An assembly language is instruction architecture specific. Chips are an instantiation of an instruction architecture.

In my opinion, you are best served by getting TextWrangler and directly compiling with gcc.

The file extension you are looking for is .s.

Paul Nathan
Earlz
Paul Nathan
@Paul by "less used" I mean "less written by hand" the `GNU as` syntax was optimized and designed to be generated by the compiler. This is also why `GNU as` has notoriously horrible error handling and detection. It is use to perfect code from GCC. This alone is a reason why I don't recommend it for a beginner
Earlz
Paul Nathan
Earlz
@Earlz:Those "many people" you're talking about must be insane.
slacker
+5  A: 

The assembly language you use is not dependent on your OS but rather your CPU's instruction set. Judging by your Mac version, I'd say you are using an Intel processor - so you would want to learn x86 or amd64 assembly.

George Edison
Personally, I find x86 to be easier. Plus there is a lot more info about x86 at this point than amd64
Earlz
This is a bit misleading--the language is by CPU, but the system calls are different across platforms, so tutorials for Linux won't work for Mac, for instance (and Mac system calls are not very well-documented).
eman
True - but consider this: Mac OSX is Unix-based.
George Edison
@George Edison: Yes, it's Unix-based, but very different from Linux (it may be similar to BSD, but I'm not sure). Having tried to follow various Linux tutorials on a Mac, it can be very frustrating, since even the most basic calls aren't the same. Also, Apple tends to heavily discourage using system calls directly, so there's no real documentation on them. It's probably easier to install a Linux VM and learn x86 assembly through that.
eman
Agreed. Certainly Mac isn't the optimal platform for assembly learning.
George Edison
A: 

Assembly, for any processor, will be more or less the same in concept. However, the complexity varies between processors. From what I see in your site, you'd be doing x86 assembler, (x86 being the instruction set all consumer-line Intel processors use, which recent Macs and all PCs use) which can turn out to be fairly complex, but not overwhelming if you learn by steps.

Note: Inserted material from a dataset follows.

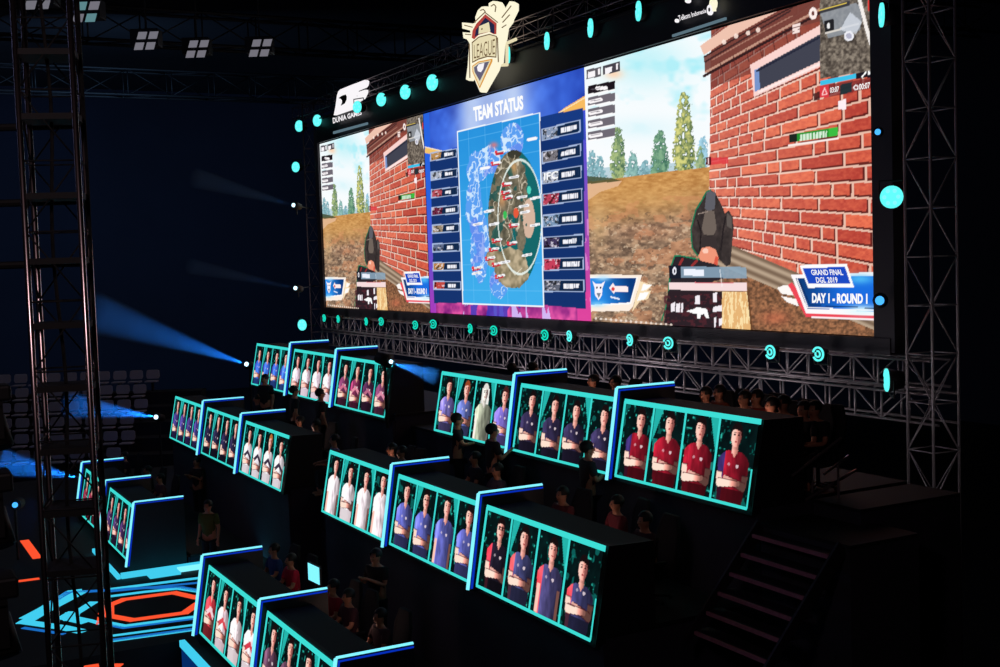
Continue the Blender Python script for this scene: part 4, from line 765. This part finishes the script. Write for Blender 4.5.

XCode works with plain text files, I believe. Hex Fiend for your hex editing needs, if you come across them.

Do keep in mind, Assembly is extremely low-level. No ifs, whiles, or in fact any control loop save for "do operation and GOTO if results in (not) zero/equal" (unless your assembler provides them as syntactic sugar, which kind of beats the purpose, in my opinion). PHP knowledge will be at most tangentially useful. You C knowledge should serve you well, though.

Kyte
You can get `ifs` and `whiles` by using macros.
George Edison
Indeed. "[...] as syntactic sugar, which kind of beats the purpose, in my opinion."
Kyte
A: 

A good way to pick up assembly is to get yourself an embedded device to play with.

TI has some nice, inexpensive devkits to play with. I've poked around with the Chronos kit ($50) which has digital watch with a programmable MSP430 microcontroller with a wireless link to your computer. It's pretty sweet.

Update: I forgot to mention the Arduino. It's a pretty nifty open platform with tons of interesting peripherals and projects online.

daotoad
A: 

The linked tutorials look like they use NASM, which is included with Macs. However, system calls are usually different on different platforms (they're very different between Mac and Linux), and without seeing the tutorials, it's hard to know whether they'll target different platforms (I'd guess not, though). A better bet might be to install SPIM and to learn MIPS assembly, which is more straightforward than x86 anyways.